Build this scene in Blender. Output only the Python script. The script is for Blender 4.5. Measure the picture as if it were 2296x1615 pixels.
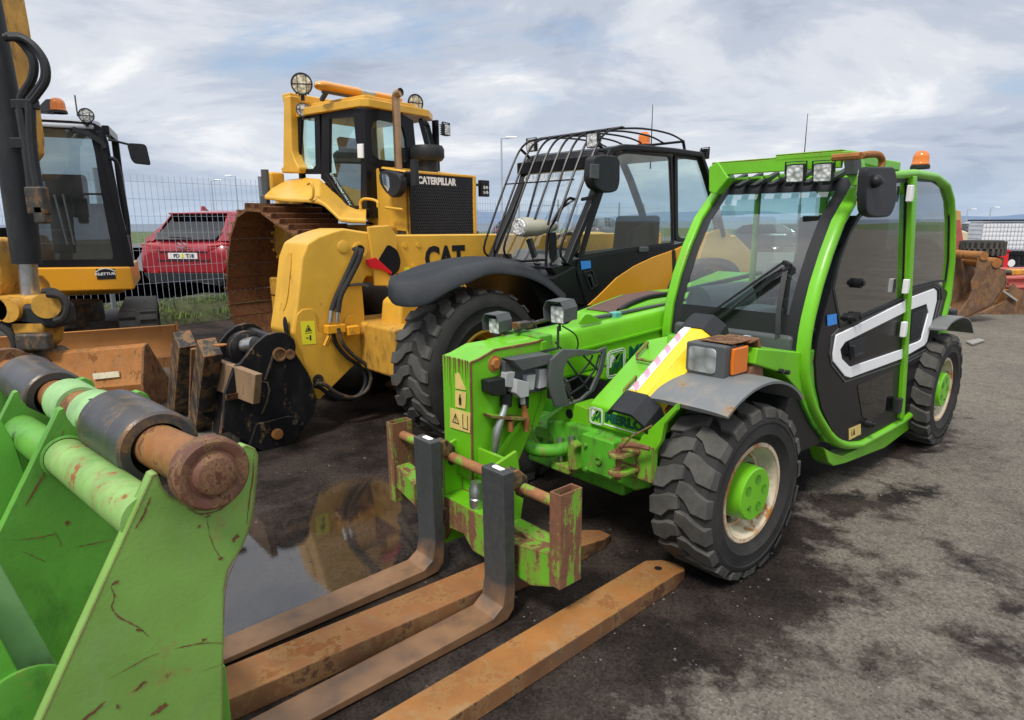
import bpy, bmesh, math, random
from mathutils import Vector, Matrix, Euler
from math import sin, cos, pi, radians as R, atan2, sqrt, hypot
S=bpy.context.scene
for o in list(bpy.data.objects): bpy.data.objects.remove(o)
random.seed(7)
F,CX,CY,HZ,ROLL,H=1450.0,1148.0,807.5,497.0,0.006108652381980153,1.65
PIT=math.atan((CY-HZ)/F)
FR={'W': ((0.0, 0.0, 0.0), 0), 'M': ((0.521, 3.463, 0.0), 221.5), 'T': ((-0.927, 5.437, 0.0), 222), 'D': ((-0.86, 7.77, 0.0), -36.9), 'E': ((-3.94, 7.5, 0.0), -62), 'G': ((-0.77, 1.6, 0.0), 47.5), 'U': ((-4.32, 7.3, 0.0), -63)}
cd=bpy.data.cameras.new("Camera"); cam=bpy.data.objects.new("Camera",cd); S.collection.objects.link(cam); S.camera=cam
cd.sensor_width=36; cd.sensor_fit='HORIZONTAL'; cd.lens=F/2296*36; cd.clip_start=.05; cd.clip_end=60000
cam.matrix_world=Matrix.Translation((0,0,H))@Matrix.Rotation(pi/2-PIT,4,'X')@Matrix.Rotation(-ROLL,4,'Z')
S.view_settings.view_transform='Standard'; S.view_settings.look='None'; S.view_settings.gamma=1; S.view_settings.exposure=0.45
S.cycles.max_bounces=8; S.cycles.transparent_max_bounces=16
# ---- world: overcast sky, Nishita under broken cloud
SUN_EL,SUN_AZ=R(55),R(207)   # azimuth of the sun measured from +Y clockwise
w=bpy.data.worlds.new("World"); S.world=w; w.use_nodes=True
N=w.node_tree.nodes; L=w.node_tree.links; N.clear()
def nn(N,t,**k):
    n=N.new(t)
    for a,b in k.items():
        if a.startswith('i_'): n.inputs[a[2:].replace('_',' ')].default_value=b
        else: setattr(n,a,b)
    return n
sky=nn(N,'ShaderNodeTexSky',sky_type='NISHITA',sun_disc=False,sun_elevation=SUN_EL,sun_rotation=SUN_AZ,air_density=1.3,dust_density=2.0)
tc=nn(N,'ShaderNodeTexCoord'); sep=nn(N,'ShaderNodeSeparateXYZ'); L.new(tc.outputs['Generated'],sep.inputs[0])
# project direction onto a cloud deck plane: x/(z+k)
def mth(N,L,op,a,b=None,c=None,clamp=False):
    m=N.new('ShaderNodeMath'); m.operation=op; m.use_clamp=clamp
    for i,v in enumerate((a,b,c)):
        if v is None: continue
        if isinstance(v,(int,float)): m.inputs[i].default_value=v
        else: L.new(v,m.inputs[i])
    return m.outputs[0]
zc=mth(N,L,'ADD',mth(N,L,'MAXIMUM',sep.outputs[2],0.0),.21)
cx=mth(N,L,'DIVIDE',sep.outputs[0],zc); cy=mth(N,L,'DIVIDE',sep.outputs[1],zc)
cmb=nn(N,'ShaderNodeCombineXYZ'); L.new(cx,cmb.inputs[0]); L.new(cy,cmb.inputs[1])
def wn(scale,detail,rough,off,dist=0):
    mp=nn(N,'ShaderNodeMapping'); mp.inputs['Location'].default_value=off; mp.inputs['Scale'].default_value=(.95,1.15,1); L.new(cmb.outputs[0],mp.inputs[0])
    t=nn(N,'ShaderNodeTexNoise'); t.inputs['Scale'].default_value=scale; t.inputs['Detail'].default_value=detail; t.inputs['Roughness'].default_value=rough; t.inputs['Distortion'].default_value=dist
    L.new(mp.outputs[0],t.inputs[0]); return t.outputs[0]
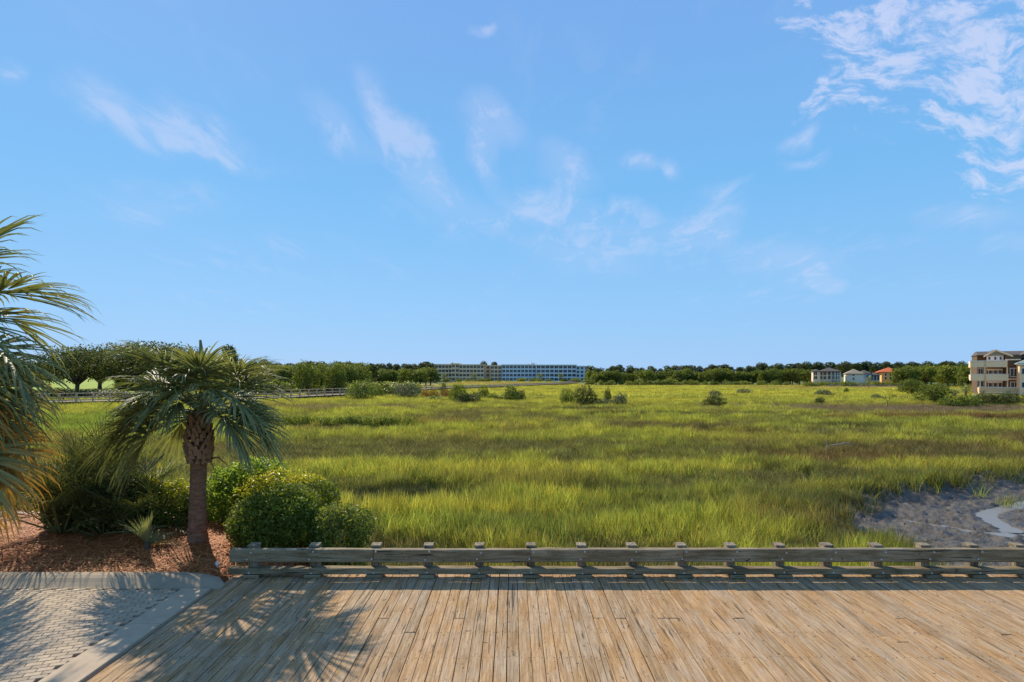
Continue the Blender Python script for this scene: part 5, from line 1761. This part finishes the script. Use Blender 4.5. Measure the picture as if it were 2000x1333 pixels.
def face(e, xc, deg, sx):
    """turn a house about its middle so that its front looks across the marsh"""
    y = e.location.y
    Rm = Matrix.Rotation(R(deg), 4, 'Z') @ Matrix.Diagonal((sx, 1, 1, 1))
    c = Rm @ Vector((xc, 0, 0))
    e.rotation_euler = (0, 0, R(deg))
    e.scale = (sx, 1, 1)
    e.location = (xc - c.x, y - c.y, 0)


face(hs, 101.0, -34, 0.80)
face(hn, 106.0, -34, 0.80)
hn.location.x -= 2.7
face(hb, (1615 - 1000) * 222 / F_PX, -24, 0.88)
face(hw, (1670 - 1000) * 222 / F_PX, -26, 0.86)
face(hp, (1712 - 1000) * 222 / F_PX, -26, 0.86)
face(ho, (1738 - 1000) * 234 / F_PX, -28, 0.85)
# white box on a post, plain post beside it
p = at(1965, 785, 100); q = at(1978.5, 785, 100)
bb = empty('post_box', (p.x, p.y, -1.55))
tag(bb, 'white box on a post on the bank before the shingled house', 'post box')
MB().box(-.07, .07, -.07, .07, 0, 0.75).build('post', M_WHITE, bb)
MB().box(-.26, .26, -.2, .2, .753, 1.15).build('box', M_WHITE, bb)
MB().poly([(-.32, -.26, 1.153), (.32, -.26, 1.153), (.32, .26, 1.153), (-.32, .26, 1.153), (0, -.26, 1.36), (0, .26, 1.36)], [(0, 1, 4), (2, 3, 5), (0, 4, 5, 3), (1, 2, 5, 4), (3, 2, 1, 0)]).build('lid', M_SHGREY, bb)
pw = MB().box(-.13, .13, -.13, .13, 0, 0.95).box(-.16, .16, -.16, .16, .953, 1.02).build('white_post', M_WHITE, None, (q.x, q.y, -1.55))
tag(pw, 'plain white capped post right of the white box on a post', 'post')
# low pale retaining wall behind the bushes
rw = MB().box(bx(1855), bx(1905), -6, -5.6, -1.6, -0.75).build('retaining_wall', M_WHITEH, None, (0, D, 0))
tag(rw, 'low pale wall glimpsed between bushes left of the shingled house', 'wall')

# ---- small palms near the houses
def small_palm(px, yb, yt, label, d, seed, group=None):
    rng = np.random.default_rng(seed)
    zb = MZ
    h = top_h(d, yt, zb)
    e = empty('palm_tree', ((px - 1000) / F_PX * d, d, zb))
    tag(e, label, 'palm tree', group)
    th_ = h * 0.62
    obj('trunk', trunk_mesh(th_, 0.20, 0.16, rings=8, k=8, seed=seed), M_TRUNK, e)
    for i in range(18):
        az = i * 137.5
        el = 75 - 100 * (i / 18)
        add_frond(e, (0, 0, th_), rng, M_FROND, None, az=az, el=el, pet=h * .16, blade=h * .26, droop=1.0, nseg=16, steps=4, wide=h * .022)


small_palm(1886, 785, 750, 'small palm in front of the left end of the shingled house', 108, 1)
small_palm(1865, 787, 757, 'low yellowish palm between the bright tree and the shingled house', 106, 2)
for i, px in enumerate((868, 925, 1055, 1095)):
    small_palm(px, 745, 727, ('small far palm before the left end of the beige apartments', 'small far palm before the middle of the beige apartments', 'small far palm left of the middle of the blue apartments', 'small far palm right of the middle of the blue apartments')[i], 335, 10 + i, 'far palms')
small_palm(1697, 752, 733, 'far palm between the white and the pale blue houses', 214, 21)

# ------------------------------------------------------------------ dead wood on the marsh
M_DRIFT = simple_mat('driftwood', (0.36, 0.30, 0.23), 0.85, 0.2, 9)
x, y = ground_at(1613, 885, -1.35)
dw = empty('dead_branch', (x, y, -1.35))
dw.scale = (0.7, 0.7, 0.8)
tag(dw, 'pale curved dead branch sticking up out of the marsh grass at the right', 'branch')
MB().tube([(0.15, 0, -.3), (.10, 0, .35), (.12, 0, .60), (0.02, 0, .82), (-.12, 0, .95)], [.07, .06, .05, .035, .015], 7).build('limb', M_DRIFT, dw, smooth=True)
MB().tube([(-.20, 0, .12), (.1, 0, .34), (.34, 0.05, .20)], [.03, .05, .03], 6).build('stub', M_DRIFT, dw, smooth=True)
x, y = ground_at(1645, 882, -1.25)
lg = MB().tube([(-.75, 0, .28), (-.3, .05, .33), (.2, .05, .42), (.55, .1, .40), (.8, .1, .25)], [.02, .03, .035, .03, .012], 7).build('driftwood_log', M_DRIFT, None, (x, y, -1.2), smooth=True)
tag(lg, 'pale driftwood log lying on the grass right of the dead branch', 'log')
x, y = ground_at(1733, 796, -1.4)
sn = empty('dead_tree', (x, y, -1.4))
tag(sn, 'small bare forked dead tree on the marsh before the shingled house', 'dead tree')
MB().tube([(0, 0, -.1), (.05, 0, .5), (.0, 0, .9)], [.06, .05, .04], 6).build('trunk', M_BARK, sn, smooth=True)
for pts in ([(0, 0, .85), (-.25, 0, 1.25), (-.5, 0, 1.45)], [(0, 0, .6), (.3, 0, 1.1), (.6, .1, 1.5), (.7, .1, 1.9)], [(.3, 0, 1.1), (.2, 0, 1.5), (.25, 0, 1.8)], [(-.25, 0, 1.25), (-.2, 0, 1.6)]):
    MB().tube(pts, [.035 - .008 * i for i in range(len(pts))], 5).build('branch', M_BARK, sn, smooth=True)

★ ★ ★ ★

DIRECTIVE ::
Both the line with "Continue the Blender" and the line with "e.location = (xc - c.x, y - c.y, 0)" belong in the answer; write them out exactly, with every line between.

FINAL RESULT ::
Continue the Blender Python script for this scene: part 5, from line 1761. This part finishes the script. Use Blender 4.5. Measure the picture as if it were 2000x1333 pixels.
def face(e, xc, deg, sx):
    """turn a house about its middle so that its front looks across the marsh"""
    y = e.location.y
    Rm = Matrix.Rotation(R(deg), 4, 'Z') @ Matrix.Diagonal((sx, 1, 1, 1))
    c = Rm @ Vector((xc, 0, 0))
    e.rotation_euler = (0, 0, R(deg))
    e.scale = (sx, 1, 1)
    e.location = (xc - c.x, y - c.y, 0)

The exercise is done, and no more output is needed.